Opinion Blog: The Pressure to be Thin

May 2, 2011 by · 2 Comments 

Posted by Caroline Foster

Whether SMU women are sharing diet tips, experiencing remorse after eating anything “unhealthy” or idolizing super-skinny celebrities, the pressure to be thin on campus is anything but tiny.

With summer just around the corner, swimsuit season is on the radar and the pressure to look perfect increases. I know many girls who are changing their diet and exercise routines in ways that could be potentially harmful.

In a world where the average consumer is exposed to more than one thousand advertisements each day, it’s no wonder many feel the need to look a certain way. The unrealistic beauty ideal the media constantly shows can affect our self-esteem and contribute to an obsession with being thin.

In a recent study by Glamour Magazine, 97 percent of those surveyed said they had at least one “I hate my body” moment per day. The media’s constant presence can attribute to this. Especially when it typically shows the image of a thin female with large breasts, light skin and perfect features. Open any magazine and nearly every advertisement and editorial features a model with this look. It is this ideal that we as women strive to attain. We hope with insane amounts of dieting and exercise we can one day look like this.

But the media’s portrayal of the ideal model does not just affect American women. One of the main exports of the United States is the media; whether it’s television shows, movies, or magazines the U.S. media affects other countries as well.

In South Korea the trend is to have a surgical procedure on the eyes that makes them look rounder, more Western. In India skin lightening is all the rage, and one of the best selling beauty products is a lightening cream called Fair & Lovely. In Hong Kong weight loss centers litter the streets.
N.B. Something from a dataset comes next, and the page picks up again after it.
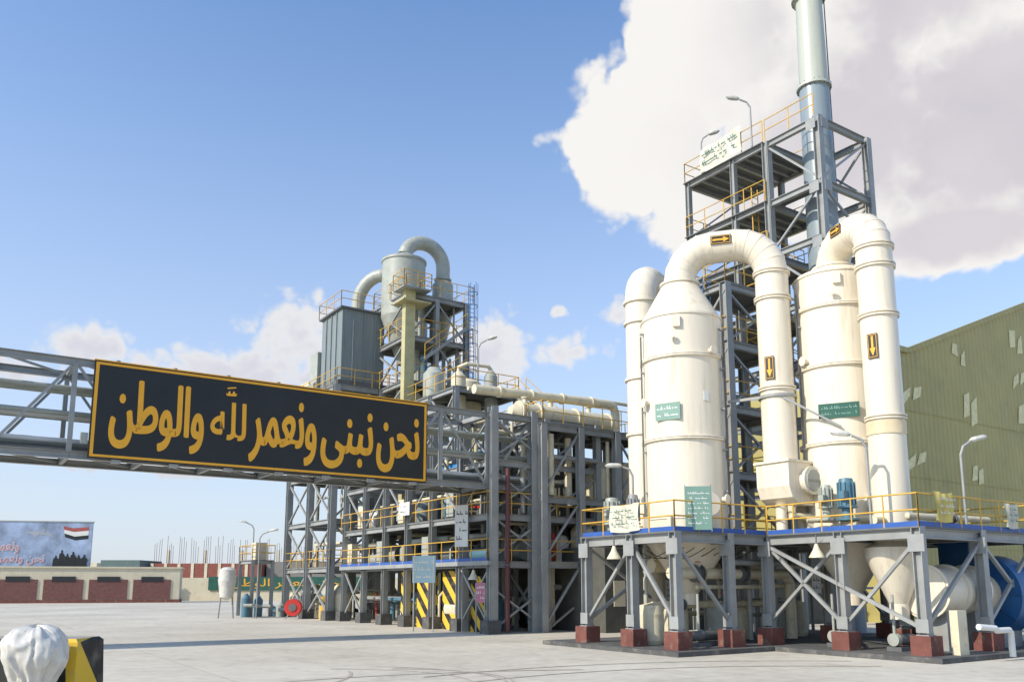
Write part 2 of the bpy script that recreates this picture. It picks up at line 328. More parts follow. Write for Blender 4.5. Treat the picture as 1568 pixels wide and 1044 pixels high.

Women flock to these establishments for procedures that decrease fat. These are just some of the examples of the western media’s effects around the world.

Fashion and fashion models are also prominent outlets for this body ideal. Many countries in Europe are taking positive steps in the fashion industry. In 2006, Madrid fashion week banned models with unhealthy Body Mass Indexes (BMI) from participating in the shows. London fashion week followed suit, and France tried to pass a bill banning media, including blogs, that promoted “excessive thinness.”
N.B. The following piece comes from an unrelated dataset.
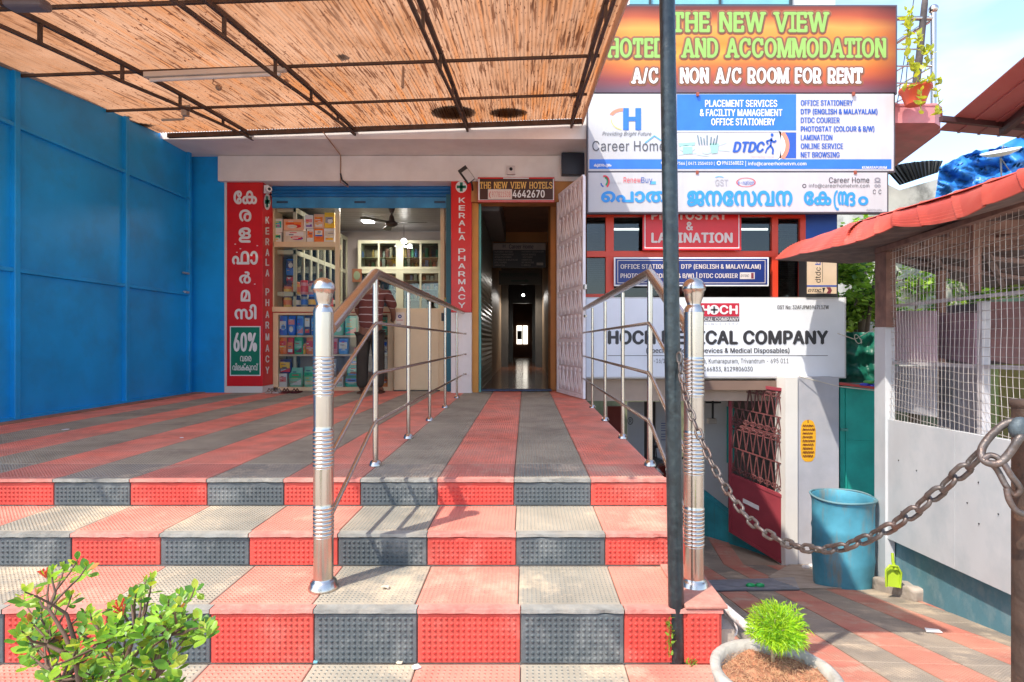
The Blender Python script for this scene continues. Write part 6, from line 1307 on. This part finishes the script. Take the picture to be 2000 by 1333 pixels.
m.add(vs, [(j * (nx_ + 1) + i, j * (nx_ + 1) + i + 1, (j + 1) * (nx_ + 1) + i + 1, (j + 1) * (nx_ + 1) + i) for j in range(ny_) for i in range(nx_)], True); tag(build('blue_tarp', m, M('blue tarpaulin', (.03, .20, .56), .4, var=.12)), 'crumpled bright blue tarpaulin on the roof at the right', 'tarpaulin')
ds = thing('satellite_dish', 'white satellite dish standing on the blue tarpaulin', 'dish', W(1955, 318, 10)); c0 = W(1954, 298, 10); m = MB(); m.lathe([(.001, -.08), (.15, -.06), (.25, -.02), (.29, .02)], (0, 0, 0), 24); mat_ = Matrix.Rotation(R(-14), 4, 'Y') @ Matrix.Rotation(R(14), 4, 'X'); m.v = [tuple(c0 + (mat_ @ Vector(v))) for v in m.v]; build('reflector', m, WHITEP, ds)
m = MB(); m.tube([c0 + Vector((0, 0, -.1)), W(1956, 345, 10)], .014, 6); m.tube([c0, c0 + Vector((.02, -.05, .12))], .008, 5); m.tube([W(1956, 312, 10), W(1972, 335, 10)], .01, 5); build('mast', m, M('grey mast', (.2, .2, .2), .5), ds)
# ================================================================ balcony, rails, pot plant
bal = thing('balcony', 'pink concrete balcony with curved edge and stainless rail beside the orange board', 'balcony', W(1790, 240, 7.2)); PKC = M('peeling pink paint', (.62, .24, .24), .75, var=.15, scale=4, dirt=.5, dcol=(.42, .3, .26), dscale=5, bump=.2)
zt_, zb_ = Z_(208, 7.46), Z_(241, 7.46); pl2 = [(4.4, 7.46), (X_(1826, 7.46), 7.46), (X_(1834, 7.6), 7.58), (X_(1837, 7.8), 7.8), (6.12, 9.36), (4.4, 9.36)]
m = MB(); m.prism([(x, y, zb_) for x, y in pl2], (0, 0, zt_ - zb_)); build('slab', m, PKC, bal)
m = MB(); m.prism([(x, y, zt_ + .001) for x, y in [(x * 1.004, y - .01) for x, y in pl2]], (0, 0, .03)); build('coping', m, PKC, bal)
xp = X_(1823, 7.6); m = MB(); m.tube([(xp, 7.6, zt_), (xp, 7.6, Z_(27, 7.6))], .036, 16); build('rail_post', m, STEEL, bal); m = MB(); m.sphere((xp, 7.6, Z_(19, 7.6)), .06); build('rail_ball', m, STEEL, bal)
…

Researchers agree that the effects of the media are real, especially on body image. The images can contribute to body dissatisfaction, or in extreme cases, to eating disorders. But as the effects of the media are strong, why is it that other countries are being more proactive than the United States in showing healthier models?
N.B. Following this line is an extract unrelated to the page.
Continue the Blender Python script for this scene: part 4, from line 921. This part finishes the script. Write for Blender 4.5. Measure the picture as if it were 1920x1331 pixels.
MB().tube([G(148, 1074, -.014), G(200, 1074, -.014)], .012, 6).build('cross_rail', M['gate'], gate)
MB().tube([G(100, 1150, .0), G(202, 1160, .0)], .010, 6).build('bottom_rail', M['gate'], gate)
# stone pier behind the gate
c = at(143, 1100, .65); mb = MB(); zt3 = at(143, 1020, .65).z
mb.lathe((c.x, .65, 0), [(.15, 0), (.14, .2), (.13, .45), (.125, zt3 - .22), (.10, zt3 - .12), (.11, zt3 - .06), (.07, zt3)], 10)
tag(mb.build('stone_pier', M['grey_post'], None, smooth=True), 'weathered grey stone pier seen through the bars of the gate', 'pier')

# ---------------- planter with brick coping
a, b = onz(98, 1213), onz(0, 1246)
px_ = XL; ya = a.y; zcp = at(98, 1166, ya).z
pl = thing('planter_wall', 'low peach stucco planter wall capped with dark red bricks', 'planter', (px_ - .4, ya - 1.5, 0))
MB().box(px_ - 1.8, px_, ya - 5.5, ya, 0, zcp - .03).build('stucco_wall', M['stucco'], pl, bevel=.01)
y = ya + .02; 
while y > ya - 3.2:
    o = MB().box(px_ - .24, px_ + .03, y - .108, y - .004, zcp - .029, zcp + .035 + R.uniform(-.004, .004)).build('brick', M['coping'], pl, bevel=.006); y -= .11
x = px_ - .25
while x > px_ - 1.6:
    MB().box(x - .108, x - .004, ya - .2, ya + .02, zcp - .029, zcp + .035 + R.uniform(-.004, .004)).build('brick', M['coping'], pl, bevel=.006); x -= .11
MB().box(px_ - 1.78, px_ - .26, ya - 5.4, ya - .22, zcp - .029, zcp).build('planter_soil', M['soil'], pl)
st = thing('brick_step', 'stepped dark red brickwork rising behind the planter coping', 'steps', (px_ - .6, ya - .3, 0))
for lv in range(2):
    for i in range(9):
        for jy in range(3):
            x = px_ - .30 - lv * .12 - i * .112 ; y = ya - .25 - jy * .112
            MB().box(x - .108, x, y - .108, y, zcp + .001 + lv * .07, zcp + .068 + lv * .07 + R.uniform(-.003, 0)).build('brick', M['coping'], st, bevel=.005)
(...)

The United States is taking a passive approach to the problem. The Council of Fashion Designers of America have recommendations for supporting a healthy atmosphere back stage at shows, but no regulations against using scary-skinny models.

Since it’s the Western media that affects millions of women, I think it is also their responsibility to use positive images as well. Advertisements like Dove’s “Campaign for Real Beauty” are helping lead the way, but it seems other companies are slow to follow in Dove’s footsteps.

The majority of the media seems to show no concern for the images it shows, and the body ideals it is responsible for shaping. It seems the media is resistant to change and the images will continue to be shown. So, as women faced with pressure to look our best, remember the images you see in the media are not real, hours are spent photoshopping, airbrushing and perfecting them.